WHAT YOU NEED TO DO >> Without the pictures, repeat the listing character for character.

INFORMATION PROVIDED >>
▬▬▬

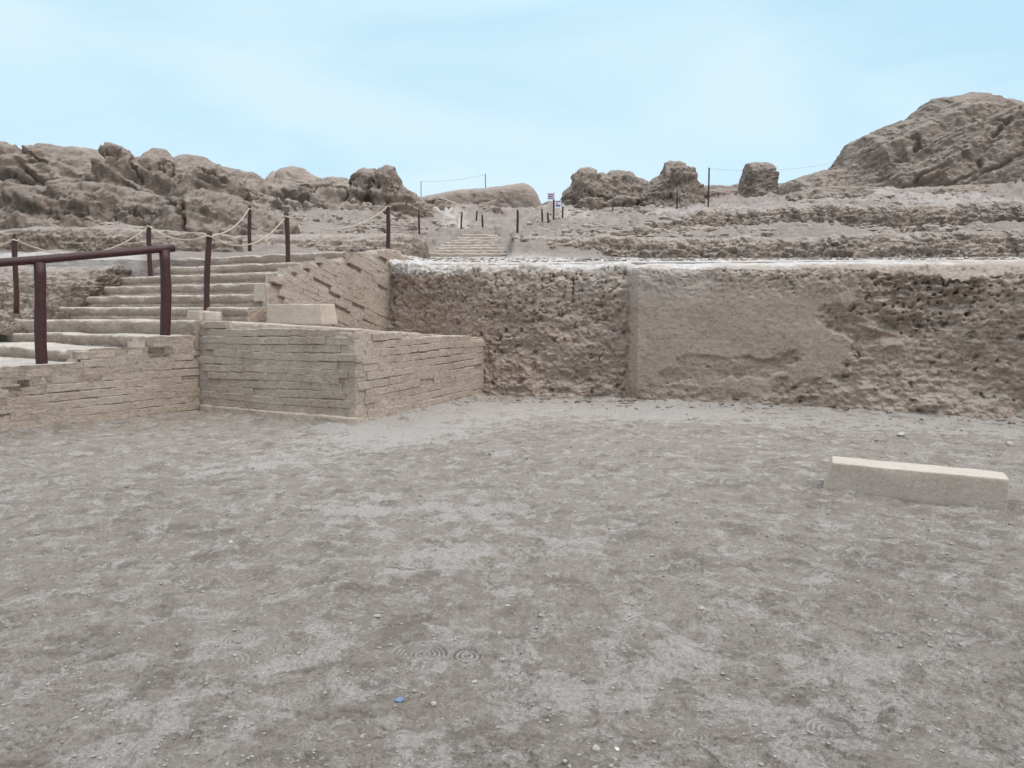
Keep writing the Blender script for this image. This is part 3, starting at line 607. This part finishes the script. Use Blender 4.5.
def lay_bricks(parent, p0, p1, z0f, ztf, depth=.0, course=.106, tilt=0.0, nrm=None, skip=0.03, maxn=280, seed=0, frac0=0.0):
    """courses along p0->p1 (world xy). nrm = outward normal in xy."""
    r = random.Random(seed); p0 = np.array(p0, float); p1 = np.array(p1, float); Ln = float(np.linalg.norm(p1-p0)); d = (p1-p0)/Ln
    ang = math.atan2(d[1], d[0]); nrm = np.array(nrm, float)/np.linalg.norm(nrm); cnt = 0; made = []
    zmax = max(ztf(0), ztf(Ln/2), ztf(Ln)); j = 0; zc_ = min(z0f(0), z0f(Ln))-abs(math.tan(tilt))*Ln*(1 if tilt else 0)
    while zc_ < zmax+abs(math.tan(tilt))*Ln:
        cpr = r.uniform(-.006, .006)
        s = -r.uniform(0, .3); cj = course*r.uniform(.92, 1.08); 
        while s < Ln and cnt < maxn:
            me, L0 = BR[r.randrange(len(BR))]
            c = s+L0/2; wob = .012*math.sin(c*2.3+j)
            zz = zc_+cj/2+wob+math.tan(tilt)*c
            lo, hi = z0f(c), ztf(c)
            if zz-cj/2 > lo-.03 and zz+cj/2 < hi+.012 and -.02 < c-L0/2 and c+L0/2 < Ln+.03 and r.random() > skip:
                o = bpy.data.objects.new('brick', me); COL.objects.link(o); o.parent = parent
                pr = depth - .018 + cpr*.7 + r.uniform(-.004, .004)
                q = p0+d*c+nrm*(pr-.055)
                o.location = Vector((q[0], q[1], zz))-parent.location
                o.rotation_euler = (r.uniform(-.02, .02), (-math.atan(math.tan(tilt)))*(1 if (d[1]*nrm[0]-d[0]*nrm[1]) >= 0 else -1)+r.uniform(-.02, .02), ang+(math.pi if (d[1]*nrm[0]-d[0]*nrm[1]) < 0 else 0)+r.uniform(-.012, .012))
                cnt += 1
            s += L0-.010
        zc_ += cj-.004; j += 1
    return cnt

def brick_amp(a1=.012, a2=.008, seed=0, lay=.104):
    def f(P, s, L_):
        gap = np.abs(((P[..., 2]+.02*fbm(P*1.5, 2, seed+3))/lay) % 1-.5)*2          # 1 at joints
        return a1*fbm(P*2.5, 4, seed) + a2*fbm(P*11, 3, seed+1) - .014*sstep(.72, .98, gap)*sstep(-.1, .2, fbm(P*3, 2, seed+5))
    return f

# platform ------------------------------------------------------------------------
pl = empty('mud_brick_platform', (C0[0], C0[1], 0)); tag(pl, 'low L-cornered mud brick platform jutting into the courtyard beside the stairs', 'platform')
bpy.context.view_layer.update()
p_path = [tuple(uv(2.82, 0)), tuple(uv(0, 0)), tuple(uv(0, 3.75))]
p_in = [tuple(uv(2.82, 1.2)), tuple(uv(1.9, 1.6)), tuple(uv(2.2, 3.9))]
pz = [1.375, 1.275, 1.05]
core, _ = shell('core', p_path, 'mortar', pz, p_in, 620, 130, 40, brick_amp(.022, .010, 300), round_=.03, batter=.03)
core.parent = pl; core.location = -Vector(pl.location)
Lf = 2.82; ztF = lambda c: 1.375-(.10)*c/Lf
lay_bricks(pl, uv(2.82, 0), uv(0, 0), lambda c: .13, ztF, .012, nrm=-Vv, seed=1)
LR = 3.75; ztR = lambda c: 1.275-.225*c/LR
lay_bricks(pl, uv(0, 0), uv(0, 3.75), lambda c: -.02, ztR, .010, nrm=-U, seed=2)
# protruding footing course along the front
fpth = [tuple(uv(2.78, -.07)), tuple(uv(-.03, -.10)), tuple(uv(-.035, .15))]
fin = [tuple(uv(2.78, .1)), tuple(uv(.1, .1)), tuple(uv(.1, .15))]
ft, _ = shell('footing', fpth, 'mortar', [.15, .13, .12], fin, 300, 24, 8, lambda P, s, L_: .025*fbm(P*3, 4, 320)+.008*fbm(P*12, 2, 321), round_=.03, batter=.03)
ft.parent = pl; ft.location = -Vector(pl.location)

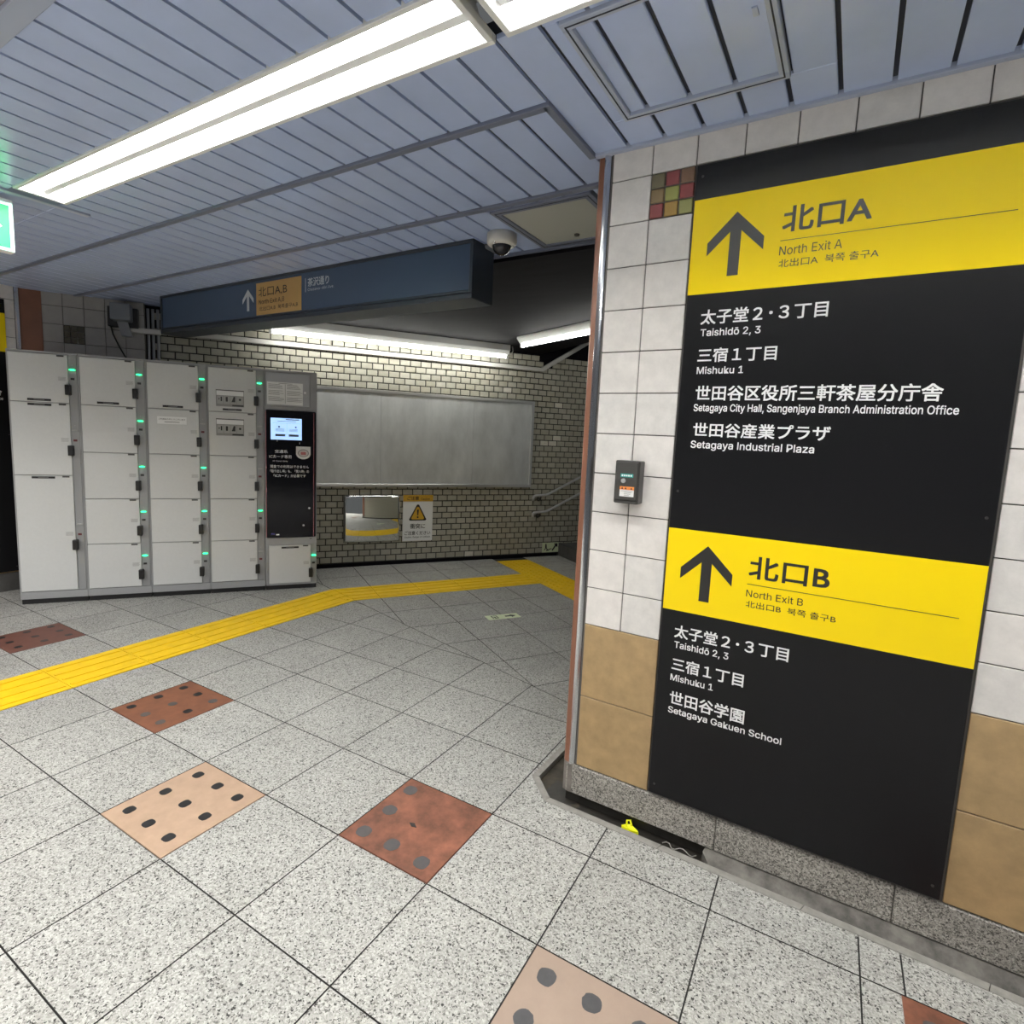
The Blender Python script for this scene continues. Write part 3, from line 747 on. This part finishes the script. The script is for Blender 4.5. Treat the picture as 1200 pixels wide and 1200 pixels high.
# access hatches
def hatch(name, label, u0, u1, n0, n1, wfr, mfr, slatted):
    t = thing(name, label, 'hatch', FR, (u0 + u1) / 2, (n0 + n1) / 2, ZC - .012)
    for a in ((u0, u1, n0, n0 + wfr), (u0, u1, n1 - wfr, n1), (u0, u0 + wfr, n0 + wfr, n1 - wfr), (u1 - wfr, u1, n0 + wfr, n1 - wfr)):
        bx('frame', mfr, t, *a, ZC - .010, ZC + .014, bev=.002)
        g = wfr * .45
    for a in ((u0 + wfr * .42, u1 - wfr * .42, n0 + wfr * .42, n0 + wfr * .42 + .004), (u0 + wfr * .42, u1 - wfr * .42, n1 - wfr * .42 - .004, n1 - wfr * .42), (u0 + wfr * .42, u0 + wfr * .42 + .004, n0 + wfr * .4, n1 - wfr * .4), (u1 - wfr * .42 - .004, u1 - wfr * .42, n0 + wfr * .4, n1 - wfr * .4)):
        bx('frame_groove', slat_gap, t, *a, ZC - .0108, ZC - .006)
    if slatted: slats('h', n0 + wfr, n1 - wfr, u0 + wfr, u1 - wfr).build('panel', slat, t)
    else: bx('panel', mat('hatch_cream', (.40, .41, .38), .5), t, u0 + wfr, u1 - wfr, n0 + wfr, n1 - wfr, ZC - .004, ZC + .01)
    return t
t = hatch('access_hatch', 'square slatted access hatch in the ceiling above the big signboard', -.718, -.250, 1.302, 1.770, .026, ctrim_l, True)
m_ = MB(); m_.box(-.305, -.293, 1.47, 1.50, ZC - .004, ZC + .002); m_.build('latch', ctrim_l, t)
t = hatch('access_hatch', 'cream ceiling hatch next to the dome camera', -1.515, -1.02, 2.19, 2.705, .04, ctrim, False)
MB().lathe([(.0, ZC - .012), (.012, ZC - .012), (.014, ZC - .004)], (-1.27, 2.60)).build('lock', darkgrey, t)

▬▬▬

SOLUTION TO THIS PROBLEM >>
Keep writing the Blender script for this image. This is part 3, starting at line 607. This part finishes the script. Use Blender 4.5.
def lay_bricks(parent, p0, p1, z0f, ztf, depth=.0, course=.106, tilt=0.0, nrm=None, skip=0.03, maxn=280, seed=0, frac0=0.0):
    """courses along p0->p1 (world xy). nrm = outward normal in xy."""
    r = random.Random(seed); p0 = np.array(p0, float); p1 = np.array(p1, float); Ln = float(np.linalg.norm(p1-p0)); d = (p1-p0)/Ln
    ang = math.atan2(d[1], d[0]); nrm = np.array(nrm, float)/np.linalg.norm(nrm); cnt = 0; made = []
    zmax = max(ztf(0), ztf(Ln/2), ztf(Ln)); j = 0; zc_ = min(z0f(0), z0f(Ln))-abs(math.tan(tilt))*Ln*(1 if tilt else 0)
    while zc_ < zmax+abs(math.tan(tilt))*Ln:
        cpr = r.uniform(-.006, .006)
        s = -r.uniform(0, .3); cj = course*r.uniform(.92, 1.08); 
        while s < Ln and cnt < maxn:
            me, L0 = BR[r.randrange(len(BR))]
            c = s+L0/2; wob = .012*math.sin(c*2.3+j)
            zz = zc_+cj/2+wob+math.tan(tilt)*c
            lo, hi = z0f(c), ztf(c)
            if zz-cj/2 > lo-.03 and zz+cj/2 < hi+.012 and -.02 < c-L0/2 and c+L0/2 < Ln+.03 and r.random() > skip:
                o = bpy.data.objects.new('brick', me); COL.objects.link(o); o.parent = parent
                pr = depth - .018 + cpr*.7 + r.uniform(-.004, .004)
                q = p0+d*c+nrm*(pr-.055)
                o.location = Vector((q[0], q[1], zz))-parent.location
                o.rotation_euler = (r.uniform(-.02, .02), (-math.atan(math.tan(tilt)))*(1 if (d[1]*nrm[0]-d[0]*nrm[1]) >= 0 else -1)+r.uniform(-.02, .02), ang+(math.pi if (d[1]*nrm[0]-d[0]*nrm[1]) < 0 else 0)+r.uniform(-.012, .012))
                cnt += 1
            s += L0-.010
        zc_ += cj-.004; j += 1
    return cnt

def brick_amp(a1=.012, a2=.008, seed=0, lay=.104):
    def f(P, s, L_):
        gap = np.abs(((P[..., 2]+.02*fbm(P*1.5, 2, seed+3))/lay) % 1-.5)*2          # 1 at joints
        return a1*fbm(P*2.5, 4, seed) + a2*fbm(P*11, 3, seed+1) - .014*sstep(.72, .98, gap)*sstep(-.1, .2, fbm(P*3, 2, seed+5))
    return f

# platform ------------------------------------------------------------------------
pl = empty('mud_brick_platform', (C0[0], C0[1], 0)); tag(pl, 'low L-cornered mud brick platform jutting into the courtyard beside the stairs', 'platform')
bpy.context.view_layer.update()
p_path = [tuple(uv(2.82, 0)), tuple(uv(0, 0)), tuple(uv(0, 3.75))]
p_in = [tuple(uv(2.82, 1.2)), tuple(uv(1.9, 1.6)), tuple(uv(2.2, 3.9))]
pz = [1.375, 1.275, 1.05]
core, _ = shell('core', p_path, 'mortar', pz, p_in, 620, 130, 40, brick_amp(.022, .010, 300), round_=.03, batter=.03)
core.parent = pl; core.location = -Vector(pl.location)
Lf = 2.82; ztF = lambda c: 1.375-(.10)*c/Lf
lay_bricks(pl, uv(2.82, 0), uv(0, 0), lambda c: .13, ztF, .012, nrm=-Vv, seed=1)
LR = 3.75; ztR = lambda c: 1.275-.225*c/LR
lay_bricks(pl, uv(0, 0), uv(0, 3.75), lambda c: -.02, ztR, .010, nrm=-U, seed=2)
# protruding footing course along the front
fpth = [tuple(uv(2.78, -.07)), tuple(uv(-.03, -.10)), tuple(uv(-.035, .15))]
fin = [tuple(uv(2.78, .1)), tuple(uv(.1, .1)), tuple(uv(.1, .15))]
ft, _ = shell('footing', fpth, 'mortar', [.15, .13, .12], fin, 300, 24, 8, lambda P, s, L_: .025*fbm(P*3, 4, 320)+.008*fbm(P*12, 2, 321), round_=.03, batter=.03)
ft.parent = pl; ft.location = -Vector(pl.location)

The Blender Python script for this scene continues. Write part 3, from line 747 on. This part finishes the script. The script is for Blender 4.5. Treat the picture as 1200 pixels wide and 1200 pixels high.
# access hatches
def hatch(name, label, u0, u1, n0, n1, wfr, mfr, slatted):
    t = thing(name, label, 'hatch', FR, (u0 + u1) / 2, (n0 + n1) / 2, ZC - .012)
    for a in ((u0, u1, n0, n0 + wfr), (u0, u1, n1 - wfr, n1), (u0, u0 + wfr, n0 + wfr, n1 - wfr), (u1 - wfr, u1, n0 + wfr, n1 - wfr)):
        bx('frame', mfr, t, *a, ZC - .010, ZC + .014, bev=.002)
        g = wfr * .45
    for a in ((u0 + wfr * .42, u1 - wfr * .42, n0 + wfr * .42, n0 + wfr * .42 + .004), (u0 + wfr * .42, u1 - wfr * .42, n1 - wfr * .42 - .004, n1 - wfr * .42), (u0 + wfr * .42, u0 + wfr * .42 + .004, n0 + wfr * .4, n1 - wfr * .4), (u1 - wfr * .42 - .004, u1 - wfr * .42, n0 + wfr * .4, n1 - wfr * .4)):
        bx('frame_groove', slat_gap, t, *a, ZC - .0108, ZC - .006)
    if slatted: slats('h', n0 + wfr, n1 - wfr, u0 + wfr, u1 - wfr).build('panel', slat, t)
    else: bx('panel', mat('hatch_cream', (.40, .41, .38), .5), t, u0 + wfr, u1 - wfr, n0 + wfr, n1 - wfr, ZC - .004, ZC + .01)
    return t
t = hatch('access_hatch', 'square slatted access hatch in the ceiling above the big signboard', -.718, -.250, 1.302, 1.770, .026, ctrim_l, True)
m_ = MB(); m_.box(-.305, -.293, 1.47, 1.50, ZC - .004, ZC + .002); m_.build('latch', ctrim_l, t)
t = hatch('access_hatch', 'cream ceiling hatch next to the dome camera', -1.515, -1.02, 2.19, 2.705, .04, ctrim, False)
MB().lathe([(.0, ZC - .012), (.012, ZC - .012), (.014, ZC - .004)], (-1.27, 2.60)).build('lock', darkgrey, t)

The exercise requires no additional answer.